What the task asks:
Give back the lines exactly, from the first one to the line with "return m, t, b", both ends included.

═════ Recorded data ═════

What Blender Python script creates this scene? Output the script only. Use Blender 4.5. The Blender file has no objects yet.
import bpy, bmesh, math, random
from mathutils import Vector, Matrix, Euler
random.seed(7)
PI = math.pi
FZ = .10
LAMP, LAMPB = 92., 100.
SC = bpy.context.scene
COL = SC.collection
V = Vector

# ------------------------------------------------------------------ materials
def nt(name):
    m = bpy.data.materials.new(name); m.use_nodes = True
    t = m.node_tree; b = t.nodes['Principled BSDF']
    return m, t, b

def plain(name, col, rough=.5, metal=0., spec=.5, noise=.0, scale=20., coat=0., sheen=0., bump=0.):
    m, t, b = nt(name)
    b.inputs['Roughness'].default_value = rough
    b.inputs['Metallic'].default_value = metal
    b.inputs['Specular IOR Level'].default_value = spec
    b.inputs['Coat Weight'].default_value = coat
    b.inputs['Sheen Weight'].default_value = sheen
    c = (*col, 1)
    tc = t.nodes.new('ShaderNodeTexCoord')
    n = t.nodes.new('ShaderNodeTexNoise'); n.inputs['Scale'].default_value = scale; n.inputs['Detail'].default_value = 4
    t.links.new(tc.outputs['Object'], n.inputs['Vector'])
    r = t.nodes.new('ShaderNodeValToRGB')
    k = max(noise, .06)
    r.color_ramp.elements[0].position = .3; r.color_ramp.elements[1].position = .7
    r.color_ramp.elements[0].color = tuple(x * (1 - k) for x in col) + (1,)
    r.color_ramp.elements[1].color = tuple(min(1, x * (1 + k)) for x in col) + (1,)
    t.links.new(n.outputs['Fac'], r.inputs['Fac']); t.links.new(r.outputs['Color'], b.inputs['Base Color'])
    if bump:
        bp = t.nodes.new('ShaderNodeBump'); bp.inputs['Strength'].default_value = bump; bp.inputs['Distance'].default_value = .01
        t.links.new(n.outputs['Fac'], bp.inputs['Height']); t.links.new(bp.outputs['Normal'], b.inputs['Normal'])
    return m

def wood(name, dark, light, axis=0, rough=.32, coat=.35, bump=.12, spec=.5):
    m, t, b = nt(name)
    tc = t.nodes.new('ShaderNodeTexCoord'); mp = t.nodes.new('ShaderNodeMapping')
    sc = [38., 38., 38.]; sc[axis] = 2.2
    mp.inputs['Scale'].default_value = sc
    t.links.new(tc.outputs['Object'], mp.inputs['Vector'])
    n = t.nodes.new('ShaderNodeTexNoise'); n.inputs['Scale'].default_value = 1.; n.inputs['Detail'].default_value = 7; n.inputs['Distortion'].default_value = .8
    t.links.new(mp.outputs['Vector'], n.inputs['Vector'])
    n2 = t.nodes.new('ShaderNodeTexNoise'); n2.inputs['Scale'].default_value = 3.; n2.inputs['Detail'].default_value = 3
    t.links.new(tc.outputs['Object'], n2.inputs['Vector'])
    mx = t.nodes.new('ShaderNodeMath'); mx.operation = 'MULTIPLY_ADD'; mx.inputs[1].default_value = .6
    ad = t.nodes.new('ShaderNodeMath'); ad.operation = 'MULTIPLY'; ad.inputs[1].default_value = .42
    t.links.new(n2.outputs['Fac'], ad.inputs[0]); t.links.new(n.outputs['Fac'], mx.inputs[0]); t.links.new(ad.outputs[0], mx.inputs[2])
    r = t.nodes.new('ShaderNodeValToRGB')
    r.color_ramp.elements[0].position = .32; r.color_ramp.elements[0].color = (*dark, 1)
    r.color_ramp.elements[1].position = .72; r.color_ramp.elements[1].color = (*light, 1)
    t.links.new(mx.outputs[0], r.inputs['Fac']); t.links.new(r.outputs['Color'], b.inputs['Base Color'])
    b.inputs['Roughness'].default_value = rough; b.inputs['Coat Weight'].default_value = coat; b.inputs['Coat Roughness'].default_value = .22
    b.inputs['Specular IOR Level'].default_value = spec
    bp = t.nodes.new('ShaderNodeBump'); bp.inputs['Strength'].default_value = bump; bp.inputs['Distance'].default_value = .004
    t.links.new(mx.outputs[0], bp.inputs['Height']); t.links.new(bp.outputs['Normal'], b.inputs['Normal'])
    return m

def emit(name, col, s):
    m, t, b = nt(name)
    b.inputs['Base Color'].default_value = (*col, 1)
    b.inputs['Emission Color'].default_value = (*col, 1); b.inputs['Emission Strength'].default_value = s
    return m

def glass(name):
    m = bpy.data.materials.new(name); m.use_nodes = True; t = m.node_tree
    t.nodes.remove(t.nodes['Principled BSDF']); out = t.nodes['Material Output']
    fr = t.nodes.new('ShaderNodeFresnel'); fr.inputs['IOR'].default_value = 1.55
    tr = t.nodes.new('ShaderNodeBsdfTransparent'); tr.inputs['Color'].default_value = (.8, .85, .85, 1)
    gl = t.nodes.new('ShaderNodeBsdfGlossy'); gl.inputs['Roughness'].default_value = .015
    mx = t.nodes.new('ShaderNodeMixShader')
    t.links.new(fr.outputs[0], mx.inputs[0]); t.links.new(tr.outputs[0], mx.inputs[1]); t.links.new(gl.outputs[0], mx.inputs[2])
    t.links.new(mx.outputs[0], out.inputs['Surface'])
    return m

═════

Result for this task:
What Blender Python script creates this scene? Output the script only. Use Blender 4.5. The Blender file has no objects yet.
import bpy, bmesh, math, random
from mathutils import Vector, Matrix, Euler
random.seed(7)
PI = math.pi
FZ = .10
LAMP, LAMPB = 92., 100.
SC = bpy.context.scene
COL = SC.collection
V = Vector

# ------------------------------------------------------------------ materials
def nt(name):
    m = bpy.data.materials.new(name); m.use_nodes = True
    t = m.node_tree; b = t.nodes['Principled BSDF']
    return m, t, b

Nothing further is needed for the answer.